Na sombria e evocadora Rua das Damas, em Alfama, a luz dos candeeiros vai e volta de forma intermitente, iluminando a chuva. O sítio escolhido para narrar tal crime não poderia ser mais evocativo. No início dos anos 1990, três mulheres foram assassinadas e esventradas por um homem que ficaria conhecido como o estripador de Lisboa.
“O assassino, até hoje, nunca foi descoberto”, sussurra Marco Pedrosa, antes de ler o excerto de uma carta redigida por uma filha das vítimas. O actor e guia de 42 anos é o criador dos Crimes de Lisboa — uma visita guiada por locais da cidade conotados com eventos fatídicos, organizada pela Wild Walkers.
Este passeio, explica, foi elaborado “a pensar nos portugueses”. E nos dois anos de visitas que leva, “o foco está em alguns dos eventos mais trágicos de Lisboa”. Nestas estórias que narra, apresenta pormenores sórdidos e procura ser o mais fiel possível ao que se passou. Só assim consegue transportar as pessoas para os episódios que evoca.

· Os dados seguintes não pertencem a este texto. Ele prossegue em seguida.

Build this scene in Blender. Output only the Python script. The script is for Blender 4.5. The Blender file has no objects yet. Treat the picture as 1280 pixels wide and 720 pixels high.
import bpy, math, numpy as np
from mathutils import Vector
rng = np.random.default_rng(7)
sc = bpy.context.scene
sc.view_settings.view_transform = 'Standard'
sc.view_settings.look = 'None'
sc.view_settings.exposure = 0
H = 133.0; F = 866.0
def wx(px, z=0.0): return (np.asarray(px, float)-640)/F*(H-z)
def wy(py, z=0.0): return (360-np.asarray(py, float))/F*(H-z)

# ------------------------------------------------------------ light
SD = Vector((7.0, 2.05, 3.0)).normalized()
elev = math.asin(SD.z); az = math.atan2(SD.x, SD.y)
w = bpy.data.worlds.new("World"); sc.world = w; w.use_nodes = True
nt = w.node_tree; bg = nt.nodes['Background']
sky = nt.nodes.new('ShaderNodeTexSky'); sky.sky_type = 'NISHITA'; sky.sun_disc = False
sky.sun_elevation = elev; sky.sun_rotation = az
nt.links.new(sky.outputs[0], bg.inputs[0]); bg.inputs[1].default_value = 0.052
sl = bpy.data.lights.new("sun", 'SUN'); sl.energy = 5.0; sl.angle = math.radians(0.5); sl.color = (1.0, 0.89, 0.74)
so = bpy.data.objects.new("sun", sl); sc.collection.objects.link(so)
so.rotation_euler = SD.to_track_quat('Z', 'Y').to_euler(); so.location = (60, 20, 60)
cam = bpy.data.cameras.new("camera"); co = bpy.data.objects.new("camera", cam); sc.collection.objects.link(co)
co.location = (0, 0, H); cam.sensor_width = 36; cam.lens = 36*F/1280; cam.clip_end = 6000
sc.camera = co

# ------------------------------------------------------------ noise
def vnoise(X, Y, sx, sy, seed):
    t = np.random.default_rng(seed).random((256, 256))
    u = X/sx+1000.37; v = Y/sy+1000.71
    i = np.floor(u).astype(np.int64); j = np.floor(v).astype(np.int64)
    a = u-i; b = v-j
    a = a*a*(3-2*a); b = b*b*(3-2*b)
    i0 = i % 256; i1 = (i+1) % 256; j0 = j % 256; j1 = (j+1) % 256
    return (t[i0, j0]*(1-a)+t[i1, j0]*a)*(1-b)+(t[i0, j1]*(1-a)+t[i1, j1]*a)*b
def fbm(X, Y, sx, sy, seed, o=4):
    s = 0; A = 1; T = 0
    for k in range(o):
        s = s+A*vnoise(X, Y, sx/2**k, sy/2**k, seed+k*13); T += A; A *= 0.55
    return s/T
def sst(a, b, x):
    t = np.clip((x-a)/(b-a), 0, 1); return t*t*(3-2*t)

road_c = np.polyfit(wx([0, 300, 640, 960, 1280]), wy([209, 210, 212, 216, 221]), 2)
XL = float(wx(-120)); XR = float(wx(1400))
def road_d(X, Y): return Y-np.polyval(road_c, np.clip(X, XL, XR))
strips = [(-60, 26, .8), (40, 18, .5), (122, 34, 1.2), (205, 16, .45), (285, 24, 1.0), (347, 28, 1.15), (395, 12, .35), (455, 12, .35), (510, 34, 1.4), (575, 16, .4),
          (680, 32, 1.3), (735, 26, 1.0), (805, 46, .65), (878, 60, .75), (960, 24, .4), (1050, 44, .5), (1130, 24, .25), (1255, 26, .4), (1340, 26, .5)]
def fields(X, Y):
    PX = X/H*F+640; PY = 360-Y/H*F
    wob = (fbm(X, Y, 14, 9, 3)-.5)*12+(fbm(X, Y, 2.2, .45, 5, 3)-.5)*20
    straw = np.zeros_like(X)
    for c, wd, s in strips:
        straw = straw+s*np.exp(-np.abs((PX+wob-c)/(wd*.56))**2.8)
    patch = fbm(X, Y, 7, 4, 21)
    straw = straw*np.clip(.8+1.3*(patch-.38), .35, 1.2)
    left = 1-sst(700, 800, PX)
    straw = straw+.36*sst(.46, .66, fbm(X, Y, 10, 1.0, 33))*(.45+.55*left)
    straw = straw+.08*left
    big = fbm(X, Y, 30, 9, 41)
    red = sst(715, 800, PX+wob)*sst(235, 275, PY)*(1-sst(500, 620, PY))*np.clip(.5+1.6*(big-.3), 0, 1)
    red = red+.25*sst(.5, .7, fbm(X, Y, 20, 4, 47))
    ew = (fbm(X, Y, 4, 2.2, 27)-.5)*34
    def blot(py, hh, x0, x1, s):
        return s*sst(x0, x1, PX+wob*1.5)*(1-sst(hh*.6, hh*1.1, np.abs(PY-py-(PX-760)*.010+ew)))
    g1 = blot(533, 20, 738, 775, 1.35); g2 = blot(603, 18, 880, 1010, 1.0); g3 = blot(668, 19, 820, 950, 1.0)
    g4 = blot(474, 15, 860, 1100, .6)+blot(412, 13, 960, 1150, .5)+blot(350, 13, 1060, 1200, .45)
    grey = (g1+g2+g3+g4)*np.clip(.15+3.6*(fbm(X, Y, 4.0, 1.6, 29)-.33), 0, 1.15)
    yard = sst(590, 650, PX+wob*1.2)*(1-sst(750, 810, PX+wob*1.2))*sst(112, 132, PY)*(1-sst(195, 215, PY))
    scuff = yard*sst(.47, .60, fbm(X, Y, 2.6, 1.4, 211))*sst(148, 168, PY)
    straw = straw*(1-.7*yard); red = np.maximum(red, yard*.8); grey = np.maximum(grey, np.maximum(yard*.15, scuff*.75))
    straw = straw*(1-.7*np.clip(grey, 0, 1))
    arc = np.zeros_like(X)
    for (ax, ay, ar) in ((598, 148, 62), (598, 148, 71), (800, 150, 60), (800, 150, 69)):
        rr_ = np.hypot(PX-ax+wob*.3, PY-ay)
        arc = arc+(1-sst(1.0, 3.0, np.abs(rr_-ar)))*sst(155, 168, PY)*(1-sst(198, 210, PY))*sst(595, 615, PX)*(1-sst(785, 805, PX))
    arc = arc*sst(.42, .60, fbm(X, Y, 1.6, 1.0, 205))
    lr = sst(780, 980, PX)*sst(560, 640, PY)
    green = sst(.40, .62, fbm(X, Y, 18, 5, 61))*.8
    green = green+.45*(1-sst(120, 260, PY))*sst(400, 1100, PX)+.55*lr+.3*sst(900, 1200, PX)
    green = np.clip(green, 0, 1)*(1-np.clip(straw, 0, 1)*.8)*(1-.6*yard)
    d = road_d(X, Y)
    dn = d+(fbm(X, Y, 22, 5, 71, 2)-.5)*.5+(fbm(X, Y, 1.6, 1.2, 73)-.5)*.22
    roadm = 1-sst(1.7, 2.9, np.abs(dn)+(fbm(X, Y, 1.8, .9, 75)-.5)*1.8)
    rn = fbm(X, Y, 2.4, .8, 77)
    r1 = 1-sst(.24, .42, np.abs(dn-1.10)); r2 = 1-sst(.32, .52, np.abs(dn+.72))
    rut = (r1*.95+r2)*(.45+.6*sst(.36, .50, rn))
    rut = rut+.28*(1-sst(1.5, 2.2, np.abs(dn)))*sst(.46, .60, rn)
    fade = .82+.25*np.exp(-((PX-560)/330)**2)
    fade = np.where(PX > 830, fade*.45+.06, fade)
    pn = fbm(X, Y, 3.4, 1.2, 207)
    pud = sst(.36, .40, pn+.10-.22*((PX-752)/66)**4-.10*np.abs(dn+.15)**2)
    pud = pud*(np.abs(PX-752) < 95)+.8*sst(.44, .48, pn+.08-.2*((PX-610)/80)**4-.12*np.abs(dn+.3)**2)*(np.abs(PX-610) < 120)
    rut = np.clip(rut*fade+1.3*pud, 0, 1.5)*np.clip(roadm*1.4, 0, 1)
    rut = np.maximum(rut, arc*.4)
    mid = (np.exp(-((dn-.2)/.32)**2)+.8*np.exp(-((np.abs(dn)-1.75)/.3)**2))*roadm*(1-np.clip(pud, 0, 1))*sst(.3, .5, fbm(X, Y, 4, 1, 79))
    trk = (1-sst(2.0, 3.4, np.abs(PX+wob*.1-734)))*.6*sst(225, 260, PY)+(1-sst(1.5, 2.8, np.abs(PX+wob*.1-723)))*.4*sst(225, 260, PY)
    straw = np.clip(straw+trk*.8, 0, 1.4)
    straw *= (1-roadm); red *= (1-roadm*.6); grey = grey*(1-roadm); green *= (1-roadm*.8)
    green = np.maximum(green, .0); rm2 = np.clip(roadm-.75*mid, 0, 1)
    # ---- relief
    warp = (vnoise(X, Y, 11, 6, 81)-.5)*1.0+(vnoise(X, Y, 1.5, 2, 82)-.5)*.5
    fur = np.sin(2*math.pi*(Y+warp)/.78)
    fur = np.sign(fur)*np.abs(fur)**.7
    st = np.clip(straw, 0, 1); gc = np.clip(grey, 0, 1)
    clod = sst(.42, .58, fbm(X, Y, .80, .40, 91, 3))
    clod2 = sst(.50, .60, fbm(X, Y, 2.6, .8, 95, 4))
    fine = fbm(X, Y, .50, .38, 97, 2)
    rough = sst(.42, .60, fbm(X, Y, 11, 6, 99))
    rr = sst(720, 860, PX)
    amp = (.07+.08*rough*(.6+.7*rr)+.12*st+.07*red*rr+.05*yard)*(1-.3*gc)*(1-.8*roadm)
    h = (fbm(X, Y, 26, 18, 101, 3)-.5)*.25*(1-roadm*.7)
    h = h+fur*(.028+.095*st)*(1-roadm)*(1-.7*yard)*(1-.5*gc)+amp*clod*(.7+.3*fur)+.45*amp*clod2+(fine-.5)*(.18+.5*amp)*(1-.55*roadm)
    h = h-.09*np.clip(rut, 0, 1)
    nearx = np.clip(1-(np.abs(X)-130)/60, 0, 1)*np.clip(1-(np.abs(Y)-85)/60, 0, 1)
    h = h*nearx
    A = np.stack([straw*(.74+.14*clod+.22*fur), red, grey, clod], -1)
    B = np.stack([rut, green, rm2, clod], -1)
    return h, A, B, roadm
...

Ana Santos e Catarina Oliveira, de 21 anos, resolveram embarcar na aventura não sabendo o que esperar. “Sempre me interessou a parte mais sombria do ser humano”, diz Ana. “Havendo a possibilidade de aliar isso a Lisboa, achei que seria interessante." Catarina vem acompanhá-la, mas não conhece muitos crimes, ao contrário da amiga.
“Três meses depois da primeira morte, o assassino volta a matar”, conta Marco. Os pormenores sobre os crimes adensam-se quando Ana Paula, de 47 anos, uma das participantes que veio acompanhada pelas filhas, questiona incrédula: “Esta história é verdadeira?”.
O Pátio do Carrasco, dividido entre o Largo de São Martinho e a Rua do Limoeiro, é ponto de passagem da visita. O amarelo das casas com vista para o empedrado escuro do átrio ajuda a recriar o cenário que ali se vivia no século XIX. Terá sido nesse pátio funesto que viveu o último carrasco de Portugal. Ali, junto à antiga cadeia do Limoeiro, contam-se as histórias de Luís Alves, o último homem cujo trabalho era matar.
“Foi por ser algo fora do tradicional” que Marina e João Santos, 34 e 36 anos, resolveram enveredar no passeio de final de tarde. Dos crimes e acontecimentos que foram escutando, dizem que “não é propriamente uma coisa que se aprenda na escola” e que esse é o “grande atractivo”.
Da Praça do Comércio, passando pelo Largo de São Domingos, a caminhada sobe até ao miradouro do Chão do Loureiro. No antigo mercado transformado em parque de estacionamento, contemplam-se as reminiscências de uma Lisboa antiga, ao som de um encapuzado acompanhado por uma guitarra. Do nevoeiro que embruma as vistas, ganha-se uma perspectiva única da dimensão arrasadora do terramoto de 1755. Só o Convento do Carmo resistiu. Este ponto da visita serve para ilustrar a relação entre eventos trágicos e as mudanças na cidade que deles advieram.
Daí até ao Rossio, o percurso é feito debaixo de uma chuva miudinha. Catarina Maria foi uma das muitas infiéis a morrer na Praça D. Pedro IV durante o período da Inquisição. Os autos-de-fé eram uma “exibição pública do tema perante uma cidade ao rubro”, explica Marco.
Para Marco Pedrosa havia uma lacuna em Lisboa pelo facto de ainda não existir este tipo de visita. “É uma forma de mostrar os crimes reais da cidade”, diz. A ligação entre eles não é temporal. O propósito é “ir aos sítios onde ocorreram e relacioná-los”, conta.
Os bilhetes para os Crimes de Lisboa podem ser adquiridos na Ticketline (15 euros o individual e 24 euros para duas pessoas). Se quiser fazer a visita num grupo de quatro, paga 40 euros. Em Janeiro e Fevereiro o passeio será sempre às 16h30 de cada domingo.
“A nossa história está cheia de eventos trágicos. Esta é uma colectânea deles”, descreve o criador.